Begitupun dengan ujian kehidupan. Ujian adalah media atau sarana untuk menilai kualitas keimanan seseorang. Ujian demi ujian yang menimpa diri kita, harus kita lewati dengan kesabaran, agar kita mampu meraih kualitas keimanan yang cumlaude di hadapan Alloh SWT.

Rasulullah saw pernah bersabda, "Alloh menguji hamba-Nya dengan menimpakan musibah (ujian) sebagaimana seorang menguji kemurnian emas dengan api (pembakaran). Ada yang keluar sebagai emas murni. Itulah yang dilindungi Alloh dari keragu-raguan. Ada juga yang kurang (kualitasnya) dari itu, dan itulah yang selalu ragu. Ada yang keluar seperti emas hitam dan itu yang memang ditimpa fitnah (musibah)." (H.R. Thabrani)

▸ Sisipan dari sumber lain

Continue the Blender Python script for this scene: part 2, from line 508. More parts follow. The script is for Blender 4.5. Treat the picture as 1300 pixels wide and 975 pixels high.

Seorang mukmin, tidak akan tergoyahkan imannya meski ujian datang bagai hujan badai yang menerpa batu karang. Sebab, seorang mukmin berkeyakinan bahwa sesudah kesulitan pasti ada kemudahan,

فَإِنَّ مَعَ الْعُسْرِ يُسْرًا (٥)إِنَّ مَعَ الْعُسْرِ يُسْرًا

“Karena sesungguhnya sesudah kesulitan itu ada kemudahan, sesungguhnya sesudah kesulitan itu ada kemudahan.” (Q.S. Al Insyirah [94] : 5 – 6)

Kunci utama dalam penyelesaian ujian adalah bekal ketaqwaan. Dengan Taqwa akan mendatangkan kemudahan demi kemudahan. Dengan ketakwaan, rejeki dan pertolongan Alloh pun akan mengalir terus menerus tanpa henti. Ini merupakan janji Alloh yang disebutkan dalam firman-Nya,

فَإِذَا بَلَغْنَ أَجَلَهُنَّ فَأَمْسِكُوهُنَّ بِمَعْرُوفٍ أَوْ فَارِقُوهُنَّ بِمَعْرُوفٍ وَأَشْهِدُوا ذَوَيْ عَدْلٍ مِنْكُمْ وَأَقِيمُوا الشَّهَادَةَ لِلَّهِ ذَلِكُمْ يُوعَظُ بِهِ مَنْ كَانَ يُؤْمِنُ بِاللَّهِ وَالْيَوْمِ الآخِرِ وَمَنْ يَتَّقِ اللَّهَ يَجْعَلْ لَهُ مَخْرَجًا (٢)وَيَرْزُقْهُ مِنْ حَيْثُ لا يَحْتَسِبُ وَمَنْ يَتَوَكَّلْ عَلَى اللَّهِ فَهُوَ حَسْبُهُ إِنَّ اللَّهَ بَالِغُ أَمْرِهِ قَدْ جَعَلَ اللَّهُ لِكُلِّ شَيْءٍ قَدْرًا

"Barangsiapa bertakwa kepada Alloh niscaya Dia akan mengadakan baginya jalan keluar. Dan memberinya rezeki dari arah yang tiada disangka-sangkanya. Dan barangsiapa yang bertawakkal kepada Alloh niscaya Alloh akan mencukupkan (keperluan)nya. Sesungguhnya Alloh melaksanakan urusan yang (dikehendaki)Nya. Sesungguhnya Alloh telah mengadakan ketentuan bagi tiap-tiap sesuatu." (Q.S. At-Thalaq [65] : 2 – 3).

Bekal iman dan taqwa perlu kita miliki, agar Alloh selalu menurunkan pertolongan-Nya setiapkali kita mendapatkan ujian. Karena hanya Alloh-lah yang mampu memberikan pertolongan kepada hamba-Nya.